Now, on to the editorial she wrote.
Hendrix and the Journal picked a side in the struggle between the "protesters" and city councilors. They think it's the protestors who are pushing the limits on free speech.
They see nothing wrong with council rules that limit poster size to something they can't see from where they sit. Nothing to do with protecting the rights of all participants to see, nothing to do with disruption; simply, your "poster" has to be to small for us to see.
I am reminded of a public forum where candidates for the APS superintendency were answering questions. It was their practice to
not entertain any questions about the obligations of the senior most administrative role model of the standards of conduct s/he would enforce upon students.
So, I constructed a poster, wondering if any one of them could summon the character and courage to talk about role modeling.
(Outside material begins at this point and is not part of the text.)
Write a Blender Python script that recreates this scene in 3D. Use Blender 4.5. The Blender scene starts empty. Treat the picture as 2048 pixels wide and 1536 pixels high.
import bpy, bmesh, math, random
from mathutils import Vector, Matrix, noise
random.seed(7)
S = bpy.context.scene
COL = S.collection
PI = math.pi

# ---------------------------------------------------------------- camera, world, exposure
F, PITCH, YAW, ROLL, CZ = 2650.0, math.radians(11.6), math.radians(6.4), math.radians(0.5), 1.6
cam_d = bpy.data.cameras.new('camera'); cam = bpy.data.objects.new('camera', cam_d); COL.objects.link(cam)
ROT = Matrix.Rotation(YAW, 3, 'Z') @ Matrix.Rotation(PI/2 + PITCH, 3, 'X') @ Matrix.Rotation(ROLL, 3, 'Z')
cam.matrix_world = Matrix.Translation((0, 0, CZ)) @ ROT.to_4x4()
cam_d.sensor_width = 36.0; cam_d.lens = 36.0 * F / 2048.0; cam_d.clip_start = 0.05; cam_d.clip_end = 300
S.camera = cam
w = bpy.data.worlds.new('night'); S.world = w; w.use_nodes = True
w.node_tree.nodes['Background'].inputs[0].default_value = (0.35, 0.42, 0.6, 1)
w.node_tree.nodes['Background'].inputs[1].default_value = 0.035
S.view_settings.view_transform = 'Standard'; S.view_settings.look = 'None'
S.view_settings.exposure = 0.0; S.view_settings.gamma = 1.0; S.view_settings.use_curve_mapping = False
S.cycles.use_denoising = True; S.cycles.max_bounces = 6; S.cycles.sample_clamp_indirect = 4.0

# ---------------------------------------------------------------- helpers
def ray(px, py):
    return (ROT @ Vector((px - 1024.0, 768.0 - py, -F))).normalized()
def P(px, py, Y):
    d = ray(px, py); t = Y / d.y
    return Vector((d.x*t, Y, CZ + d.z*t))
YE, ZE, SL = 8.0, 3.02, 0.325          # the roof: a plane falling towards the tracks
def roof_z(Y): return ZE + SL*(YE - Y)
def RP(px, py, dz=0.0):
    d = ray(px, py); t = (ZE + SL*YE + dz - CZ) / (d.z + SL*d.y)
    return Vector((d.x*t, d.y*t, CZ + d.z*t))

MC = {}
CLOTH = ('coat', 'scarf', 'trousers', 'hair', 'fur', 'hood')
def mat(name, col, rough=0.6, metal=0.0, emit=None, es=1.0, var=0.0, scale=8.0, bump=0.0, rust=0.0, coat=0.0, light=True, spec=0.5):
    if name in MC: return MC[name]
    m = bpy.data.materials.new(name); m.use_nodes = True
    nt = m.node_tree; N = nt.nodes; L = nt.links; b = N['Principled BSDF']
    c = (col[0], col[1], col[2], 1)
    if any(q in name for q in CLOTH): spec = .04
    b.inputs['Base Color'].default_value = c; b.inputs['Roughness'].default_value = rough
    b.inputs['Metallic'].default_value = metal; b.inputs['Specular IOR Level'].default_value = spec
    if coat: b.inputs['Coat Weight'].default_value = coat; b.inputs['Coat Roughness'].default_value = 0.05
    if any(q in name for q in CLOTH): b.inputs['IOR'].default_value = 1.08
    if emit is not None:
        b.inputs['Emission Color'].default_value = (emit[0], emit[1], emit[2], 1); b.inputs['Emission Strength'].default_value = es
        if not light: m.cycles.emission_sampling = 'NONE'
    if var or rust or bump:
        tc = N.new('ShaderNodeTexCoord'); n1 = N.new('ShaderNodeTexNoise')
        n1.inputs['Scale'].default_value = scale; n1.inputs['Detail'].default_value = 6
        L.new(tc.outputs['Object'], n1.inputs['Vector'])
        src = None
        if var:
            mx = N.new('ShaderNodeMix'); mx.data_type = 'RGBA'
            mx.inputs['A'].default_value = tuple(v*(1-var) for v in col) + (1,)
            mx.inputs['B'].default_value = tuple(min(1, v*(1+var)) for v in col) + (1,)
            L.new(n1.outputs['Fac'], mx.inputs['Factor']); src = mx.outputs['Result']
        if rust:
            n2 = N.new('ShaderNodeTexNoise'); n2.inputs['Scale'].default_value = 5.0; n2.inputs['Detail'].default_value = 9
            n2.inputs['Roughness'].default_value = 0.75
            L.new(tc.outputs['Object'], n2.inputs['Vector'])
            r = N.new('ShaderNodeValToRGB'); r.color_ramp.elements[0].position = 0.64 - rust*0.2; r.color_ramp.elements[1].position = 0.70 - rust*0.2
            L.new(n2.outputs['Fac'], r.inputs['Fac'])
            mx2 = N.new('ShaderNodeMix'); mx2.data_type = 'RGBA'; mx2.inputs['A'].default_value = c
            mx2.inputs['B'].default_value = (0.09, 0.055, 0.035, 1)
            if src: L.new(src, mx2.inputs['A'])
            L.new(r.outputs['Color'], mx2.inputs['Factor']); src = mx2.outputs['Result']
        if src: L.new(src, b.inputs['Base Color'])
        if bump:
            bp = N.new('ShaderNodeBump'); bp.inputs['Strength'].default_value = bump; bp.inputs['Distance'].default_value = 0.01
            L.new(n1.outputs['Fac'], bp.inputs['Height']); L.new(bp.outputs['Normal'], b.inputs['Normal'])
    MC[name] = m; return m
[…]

I stood quietly against the wall, creating no real disruption whatever.
I was asked if I would mind standing somewhere else, somewhere where the candidates could not see the poster or read my question.
Alternatively I suppose, I could have used a poster too small for them to see.
I declined.
That the people who run public meetings have an obligation to maintain order in meetings really doesn't require reiteration.
Unfortunately, the power they are given to maintain order in meetings can be abused to include disallowing simple dissent.
The city council meeting in this case
was disrupted, but by whom?
Was it disrupted by a dissident refusing to obey an unnecessarily restrictive rule, or by a city councilor's efforts to enforce an unnecessarily restrictive rule?
Hendrix and the Journal see only the abuse that the councilors (sometimes) see and paint all protestors with the same brush, The editors are unwilling or unable to see the abuse that the little people see when they step up to the podium during a public forum to speak truth to power. Clearly they identify with the powerful and not the powerless.
The Constitutionally protected human right to petition one's government is at stake, and Hendrix and the Journal are on the wrong side of the fight.